Gold for December delivery closed up $7.60 at $610.90 an ounce on the New York Mercantile Exchange, its highest finish since Sept. 8.
The contract closed above $600 an ounce Wednesday for the first time in two weeks, finding support in rallying energy prices and continued reports of strong physical demand from India during its wedding season.
Meanwhile, "the specter of Iranian recalcitrance has once again become visible in the geopolitical background, as the country's leaders boldly taunt the White House and the West, and declare that they have an 'inalienable' right to develop nuclear technology," said Nadler.
"Of course, this makes for nervous trigger fingers of more than one kind," he said, pointing out that market speculators in oil and gold, are "naturally first in line."
Crude futures moved higher Thursday with traders betting that ample supplies of oil and its products are likely to encourage the Organization of the Petroleum Exporting Countries to cut production quotas.
On a technical basis, December gold must log consecutive closes above the 20-day moving average of $605.30, said Dale Doelling, chief market technician at Trends In Commodities.
If that happens, gold should rally up to the $626-$638 area before meeting any significant resistance, he said.
"The recent turnaround in the energy complex is certainly a factor here and, if a bottom has been made, then look for increased volatility as the bulls and bears struggle for dominance in the pits," he warned.
Other metals closed higher, with the exception of copper, which saw its December contract fall 5.9 cents to $3.428 a pound.
December silver finished up 3.5 cents at $11.735 an ounce.
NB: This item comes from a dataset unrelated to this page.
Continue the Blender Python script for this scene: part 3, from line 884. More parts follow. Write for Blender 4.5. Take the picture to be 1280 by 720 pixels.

October platinum rose $11 to $1,150 an ounce and December palladium climbed by $4.10 to $324.10 an ounce.
On the supply side, gold inventories were down 24.851 troy ounces at 7.89 million troy ounces as of late Wednesday, according to Nymex data. Silver supplies rose by 442,214 troy ounces to 105.3 million and copper supplies fell by 695 short tons to 20,855 short tons.
Metals-mining equities were little changed, with strength from the rise in the precious metals offset by weakness in the stock market.
Among the notables, shares of Apex Silver Mines were 3.5% higher at $16.66 but Agnico-Eagle Mines shares fell by 1.4% to $32.08.
The Philadelphia Gold and Silver Index traded at 130.61 and the Amex Gold Bugs Index stood at 305.36, with both down 0.1%. The CBOE Gold Index was nearly flat at 133.85.